The Variable Annuity is a Contract
A variable annuity is a financial instrument between you and an insurance company, where the insurance company agrees to make periodic payments to you, beginning either immediately or at some future date. You purchase a variable annuity contract by making either a single purchase payment or a series of purchase payments made monthly or annually.
Investment Choices
A variable annuity offers a range of investment options. The value of your investment as a variable annuity owner will vary depending on the performance of the investment options you choose. This is an important point as you are making the investment choices and are making gains or losses based on your choice of investment funding vehicles. The investment options for a variable annuity are typically mutual funds that invest in stocks, bonds, money market instruments, or some combination of the three.

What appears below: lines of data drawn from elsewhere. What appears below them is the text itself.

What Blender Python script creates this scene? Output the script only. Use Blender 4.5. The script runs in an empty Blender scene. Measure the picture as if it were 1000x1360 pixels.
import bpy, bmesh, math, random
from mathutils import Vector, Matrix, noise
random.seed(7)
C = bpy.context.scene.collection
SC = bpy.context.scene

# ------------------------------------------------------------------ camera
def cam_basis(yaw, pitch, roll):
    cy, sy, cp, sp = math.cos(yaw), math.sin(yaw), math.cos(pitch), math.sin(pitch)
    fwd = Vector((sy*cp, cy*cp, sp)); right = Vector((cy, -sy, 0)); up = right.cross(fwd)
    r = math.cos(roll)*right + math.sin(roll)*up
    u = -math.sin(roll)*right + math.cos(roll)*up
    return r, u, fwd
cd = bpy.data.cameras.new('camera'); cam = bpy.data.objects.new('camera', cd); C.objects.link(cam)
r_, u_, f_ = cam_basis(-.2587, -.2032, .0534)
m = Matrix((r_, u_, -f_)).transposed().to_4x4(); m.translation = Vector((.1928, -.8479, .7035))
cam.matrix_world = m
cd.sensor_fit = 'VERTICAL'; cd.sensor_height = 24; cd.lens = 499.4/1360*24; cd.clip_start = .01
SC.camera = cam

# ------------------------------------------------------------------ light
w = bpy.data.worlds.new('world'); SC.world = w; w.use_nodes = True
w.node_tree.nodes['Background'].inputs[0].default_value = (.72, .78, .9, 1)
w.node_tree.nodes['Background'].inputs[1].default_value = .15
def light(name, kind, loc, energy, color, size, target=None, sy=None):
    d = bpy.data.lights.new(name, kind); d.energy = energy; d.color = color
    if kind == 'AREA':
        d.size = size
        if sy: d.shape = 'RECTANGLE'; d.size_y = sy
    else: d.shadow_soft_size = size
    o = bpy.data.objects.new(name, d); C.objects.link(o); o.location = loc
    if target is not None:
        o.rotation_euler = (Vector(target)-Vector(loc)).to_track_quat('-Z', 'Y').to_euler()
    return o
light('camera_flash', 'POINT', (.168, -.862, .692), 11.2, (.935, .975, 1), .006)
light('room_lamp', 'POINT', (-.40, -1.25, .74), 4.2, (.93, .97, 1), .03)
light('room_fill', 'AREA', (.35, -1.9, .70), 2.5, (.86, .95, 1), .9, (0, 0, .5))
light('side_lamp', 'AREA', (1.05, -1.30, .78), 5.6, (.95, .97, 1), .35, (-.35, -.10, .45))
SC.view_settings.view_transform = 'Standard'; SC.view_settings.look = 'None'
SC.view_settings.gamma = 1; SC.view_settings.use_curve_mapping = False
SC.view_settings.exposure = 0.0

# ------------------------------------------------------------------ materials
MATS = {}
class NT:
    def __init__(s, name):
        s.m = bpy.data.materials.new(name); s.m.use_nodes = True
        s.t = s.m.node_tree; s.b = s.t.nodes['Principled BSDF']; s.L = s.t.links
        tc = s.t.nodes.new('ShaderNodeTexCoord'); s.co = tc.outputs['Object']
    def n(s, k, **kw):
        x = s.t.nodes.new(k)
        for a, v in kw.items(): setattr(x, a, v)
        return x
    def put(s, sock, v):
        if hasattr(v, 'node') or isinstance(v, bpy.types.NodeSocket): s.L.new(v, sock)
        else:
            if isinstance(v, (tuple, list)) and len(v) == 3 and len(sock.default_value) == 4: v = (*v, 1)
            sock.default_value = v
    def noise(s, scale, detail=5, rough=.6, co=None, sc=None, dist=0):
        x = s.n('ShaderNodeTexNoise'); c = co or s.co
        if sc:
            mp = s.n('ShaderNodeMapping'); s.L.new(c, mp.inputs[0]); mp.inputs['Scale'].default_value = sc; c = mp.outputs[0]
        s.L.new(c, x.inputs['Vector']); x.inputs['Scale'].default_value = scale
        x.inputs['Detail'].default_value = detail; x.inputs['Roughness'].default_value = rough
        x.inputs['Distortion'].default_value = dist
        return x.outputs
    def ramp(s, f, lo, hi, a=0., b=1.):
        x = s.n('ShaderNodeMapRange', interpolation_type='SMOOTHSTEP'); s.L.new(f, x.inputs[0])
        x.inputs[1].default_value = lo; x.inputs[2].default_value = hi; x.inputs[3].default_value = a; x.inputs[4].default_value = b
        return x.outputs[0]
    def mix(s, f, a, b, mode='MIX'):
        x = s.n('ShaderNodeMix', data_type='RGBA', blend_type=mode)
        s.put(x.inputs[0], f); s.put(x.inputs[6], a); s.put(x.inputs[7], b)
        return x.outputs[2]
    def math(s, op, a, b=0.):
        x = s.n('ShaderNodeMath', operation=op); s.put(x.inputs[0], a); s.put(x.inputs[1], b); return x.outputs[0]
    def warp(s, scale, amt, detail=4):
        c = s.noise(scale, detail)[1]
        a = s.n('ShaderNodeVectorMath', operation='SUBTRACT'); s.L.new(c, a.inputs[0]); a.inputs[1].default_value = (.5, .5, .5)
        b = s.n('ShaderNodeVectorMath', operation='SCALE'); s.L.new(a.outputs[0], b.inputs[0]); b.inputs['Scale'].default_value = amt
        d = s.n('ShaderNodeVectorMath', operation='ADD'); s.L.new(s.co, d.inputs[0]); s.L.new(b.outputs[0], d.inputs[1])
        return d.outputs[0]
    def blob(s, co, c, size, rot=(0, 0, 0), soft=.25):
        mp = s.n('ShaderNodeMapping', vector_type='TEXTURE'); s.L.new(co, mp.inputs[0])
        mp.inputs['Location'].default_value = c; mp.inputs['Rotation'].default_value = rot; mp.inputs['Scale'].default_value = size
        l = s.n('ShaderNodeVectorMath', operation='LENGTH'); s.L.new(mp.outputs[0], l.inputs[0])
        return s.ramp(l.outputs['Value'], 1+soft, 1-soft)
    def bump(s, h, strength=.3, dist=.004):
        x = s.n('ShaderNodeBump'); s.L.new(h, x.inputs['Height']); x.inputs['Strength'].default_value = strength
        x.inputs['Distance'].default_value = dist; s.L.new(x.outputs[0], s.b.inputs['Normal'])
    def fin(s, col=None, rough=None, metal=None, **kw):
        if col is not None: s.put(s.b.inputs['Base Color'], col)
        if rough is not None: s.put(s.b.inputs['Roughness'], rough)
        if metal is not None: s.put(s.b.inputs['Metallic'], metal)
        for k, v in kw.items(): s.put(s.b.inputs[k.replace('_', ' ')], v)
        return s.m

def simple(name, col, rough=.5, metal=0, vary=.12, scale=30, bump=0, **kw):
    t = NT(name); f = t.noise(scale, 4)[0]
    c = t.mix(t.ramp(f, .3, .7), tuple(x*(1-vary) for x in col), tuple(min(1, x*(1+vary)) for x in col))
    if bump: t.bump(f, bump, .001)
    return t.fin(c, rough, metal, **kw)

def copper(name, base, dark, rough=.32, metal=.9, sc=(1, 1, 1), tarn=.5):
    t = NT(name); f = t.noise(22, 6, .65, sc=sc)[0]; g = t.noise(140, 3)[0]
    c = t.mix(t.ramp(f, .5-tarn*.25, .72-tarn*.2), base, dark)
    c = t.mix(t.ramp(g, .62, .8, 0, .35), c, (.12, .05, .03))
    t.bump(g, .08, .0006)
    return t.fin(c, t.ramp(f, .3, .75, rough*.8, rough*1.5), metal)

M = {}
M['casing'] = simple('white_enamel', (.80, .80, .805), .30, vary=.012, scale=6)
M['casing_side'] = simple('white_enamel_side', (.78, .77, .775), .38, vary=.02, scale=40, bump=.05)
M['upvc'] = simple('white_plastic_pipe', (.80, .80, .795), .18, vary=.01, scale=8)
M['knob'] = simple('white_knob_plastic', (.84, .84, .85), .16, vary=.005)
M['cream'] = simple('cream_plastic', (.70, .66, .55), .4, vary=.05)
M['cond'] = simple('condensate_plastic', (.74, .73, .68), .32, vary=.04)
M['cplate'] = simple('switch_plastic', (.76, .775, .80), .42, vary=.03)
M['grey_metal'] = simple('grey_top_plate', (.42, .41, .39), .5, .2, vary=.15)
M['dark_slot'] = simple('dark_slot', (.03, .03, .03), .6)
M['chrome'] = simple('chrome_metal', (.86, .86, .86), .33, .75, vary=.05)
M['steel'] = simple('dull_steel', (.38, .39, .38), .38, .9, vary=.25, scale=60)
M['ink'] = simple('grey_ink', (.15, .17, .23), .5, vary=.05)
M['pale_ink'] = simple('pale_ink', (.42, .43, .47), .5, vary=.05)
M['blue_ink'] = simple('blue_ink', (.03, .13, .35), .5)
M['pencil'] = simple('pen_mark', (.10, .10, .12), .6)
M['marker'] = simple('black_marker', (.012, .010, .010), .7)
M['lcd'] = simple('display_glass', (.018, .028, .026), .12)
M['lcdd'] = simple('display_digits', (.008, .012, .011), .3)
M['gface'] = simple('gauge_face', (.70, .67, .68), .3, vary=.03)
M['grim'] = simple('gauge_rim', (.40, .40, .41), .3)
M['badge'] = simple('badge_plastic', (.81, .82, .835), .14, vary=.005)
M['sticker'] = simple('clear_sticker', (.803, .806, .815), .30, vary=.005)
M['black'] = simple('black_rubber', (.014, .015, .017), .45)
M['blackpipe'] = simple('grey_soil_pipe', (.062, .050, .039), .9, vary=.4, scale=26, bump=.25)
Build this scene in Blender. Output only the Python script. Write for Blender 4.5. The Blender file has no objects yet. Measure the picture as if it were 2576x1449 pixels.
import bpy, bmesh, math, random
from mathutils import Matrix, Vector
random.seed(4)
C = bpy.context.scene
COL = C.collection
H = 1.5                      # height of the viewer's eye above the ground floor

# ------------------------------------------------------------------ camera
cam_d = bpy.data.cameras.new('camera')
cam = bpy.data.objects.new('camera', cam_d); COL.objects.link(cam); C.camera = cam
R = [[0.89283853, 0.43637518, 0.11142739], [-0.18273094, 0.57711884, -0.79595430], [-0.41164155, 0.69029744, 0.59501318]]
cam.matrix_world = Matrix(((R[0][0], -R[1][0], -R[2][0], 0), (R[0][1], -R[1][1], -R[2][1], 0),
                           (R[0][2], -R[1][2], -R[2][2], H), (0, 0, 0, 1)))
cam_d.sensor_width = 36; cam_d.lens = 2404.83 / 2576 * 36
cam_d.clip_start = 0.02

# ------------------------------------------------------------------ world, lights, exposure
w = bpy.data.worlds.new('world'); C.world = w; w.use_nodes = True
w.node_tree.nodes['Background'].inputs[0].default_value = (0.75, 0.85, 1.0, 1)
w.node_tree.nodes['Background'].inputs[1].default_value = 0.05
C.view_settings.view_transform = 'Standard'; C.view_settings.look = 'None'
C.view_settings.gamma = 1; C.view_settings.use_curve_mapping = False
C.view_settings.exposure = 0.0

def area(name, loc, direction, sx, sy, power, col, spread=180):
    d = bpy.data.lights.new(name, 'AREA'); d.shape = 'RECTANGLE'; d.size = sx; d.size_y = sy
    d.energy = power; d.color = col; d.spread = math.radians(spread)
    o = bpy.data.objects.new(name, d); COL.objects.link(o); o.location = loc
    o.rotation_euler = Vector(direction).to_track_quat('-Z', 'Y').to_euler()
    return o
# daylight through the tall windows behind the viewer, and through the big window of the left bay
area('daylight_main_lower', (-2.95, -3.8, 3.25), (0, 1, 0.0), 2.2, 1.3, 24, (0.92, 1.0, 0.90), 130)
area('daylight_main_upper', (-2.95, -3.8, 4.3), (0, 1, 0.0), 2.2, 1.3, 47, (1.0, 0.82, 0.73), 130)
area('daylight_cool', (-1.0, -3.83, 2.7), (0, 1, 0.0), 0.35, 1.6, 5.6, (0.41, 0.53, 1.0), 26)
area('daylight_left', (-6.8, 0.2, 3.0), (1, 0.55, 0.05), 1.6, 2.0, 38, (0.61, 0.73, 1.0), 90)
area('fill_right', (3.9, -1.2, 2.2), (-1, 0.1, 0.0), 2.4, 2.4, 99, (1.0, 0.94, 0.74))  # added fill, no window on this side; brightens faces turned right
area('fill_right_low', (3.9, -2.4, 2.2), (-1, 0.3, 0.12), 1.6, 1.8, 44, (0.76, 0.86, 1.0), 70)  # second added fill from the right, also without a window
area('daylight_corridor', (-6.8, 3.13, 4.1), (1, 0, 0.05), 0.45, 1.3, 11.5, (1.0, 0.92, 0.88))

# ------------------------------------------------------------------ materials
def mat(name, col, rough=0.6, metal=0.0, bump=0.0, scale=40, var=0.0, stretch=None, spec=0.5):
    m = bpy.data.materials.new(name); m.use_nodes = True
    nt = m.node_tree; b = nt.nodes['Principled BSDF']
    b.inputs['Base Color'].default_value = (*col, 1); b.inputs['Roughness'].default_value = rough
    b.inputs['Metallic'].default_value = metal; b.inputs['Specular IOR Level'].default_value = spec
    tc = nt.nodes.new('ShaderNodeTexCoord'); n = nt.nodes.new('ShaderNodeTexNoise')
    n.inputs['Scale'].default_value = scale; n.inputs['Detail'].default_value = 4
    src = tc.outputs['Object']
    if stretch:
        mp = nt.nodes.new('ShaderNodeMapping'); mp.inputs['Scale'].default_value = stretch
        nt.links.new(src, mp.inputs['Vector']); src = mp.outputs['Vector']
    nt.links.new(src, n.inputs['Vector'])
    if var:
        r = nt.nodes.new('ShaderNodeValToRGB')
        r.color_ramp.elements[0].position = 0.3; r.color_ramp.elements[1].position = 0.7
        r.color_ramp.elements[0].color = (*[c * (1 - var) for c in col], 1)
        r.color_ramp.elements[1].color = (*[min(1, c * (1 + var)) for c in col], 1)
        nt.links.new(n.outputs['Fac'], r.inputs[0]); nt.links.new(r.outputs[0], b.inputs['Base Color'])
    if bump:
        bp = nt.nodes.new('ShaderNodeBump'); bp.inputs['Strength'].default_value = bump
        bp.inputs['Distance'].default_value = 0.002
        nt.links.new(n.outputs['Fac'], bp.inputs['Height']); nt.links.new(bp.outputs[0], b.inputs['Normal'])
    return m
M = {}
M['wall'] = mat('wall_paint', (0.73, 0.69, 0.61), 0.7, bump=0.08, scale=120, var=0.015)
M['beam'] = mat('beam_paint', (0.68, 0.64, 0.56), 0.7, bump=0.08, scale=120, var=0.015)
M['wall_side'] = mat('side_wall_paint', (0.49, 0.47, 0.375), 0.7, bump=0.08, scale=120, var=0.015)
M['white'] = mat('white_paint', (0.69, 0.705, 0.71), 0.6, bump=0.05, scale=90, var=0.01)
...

Differences Between a Variable Annuity and Mutual Funds
Although variable annuities are typically invested in mutual funds, variable annuities differ from mutual funds in several important ways:
First, variable annuities let you receive periodic payments for the rest of your life (or the life of your spouse or any other person you designate). This feature offers protection against the possibility that, after you retire, you will outlive your assets.
Second, variable annuities have a death benefit. If you die before the insurer has started making payments to you, your beneficiary is guaranteed to receive a specified amount – typically at least the amount of your purchase payments. Your beneficiary will get a benefit from this feature if, at the time of your death, your account value is less than the guaranteed amount.
Third, variable annuities are tax-deferred. That means you pay no taxes on the income and investment gains from your annuity until you withdraw your money. You may also transfer your money from one investment option to another within a variable annuity without paying tax at the time of the transfer. When you take your money out of a variable annuity, however, you will be taxed on the earnings at ordinary income tax rates rather than lower capital gains rates. In general, the benefits of tax deferral will outweigh the costs of a variable annuity only if you hold it as a long-term investment to meet retirement and other long-range goals.
Be Careful!
Other investment vehicles, such as IRAs and employer-sponsored 401k plans, also may provide you with tax-deferred growth and other tax advantages. For most people considering early retirement, it will be advantageous to make the maximum allowable contributions to IRAs and 401k plans before investing in a variable annuity.
In addition, if you are investing in a variable annuity through a tax-advantaged retirement plan (such as a 401k plan or IRA), you will get no additional tax advantage from the variable annuity. Under these circumstances, consider buying a variable annuity only if it makes sense because of the annuity’s other features, such as lifetime income payments and death benefit protection. The tax rules that apply to variable annuities can be complicated – before investing, you may want to consult a tax adviser about the tax consequences to you of investing in a variable annuity.
Keep This In Mind
Variable annuities are designed to be long-term investments, to meet retirement and other long-range goals. Variable annuities are not suitable for meeting short-term goals because substantial taxes and insurance company charges may apply if you withdraw your money early. Variable annuities also involve investment risks, just as mutual funds do.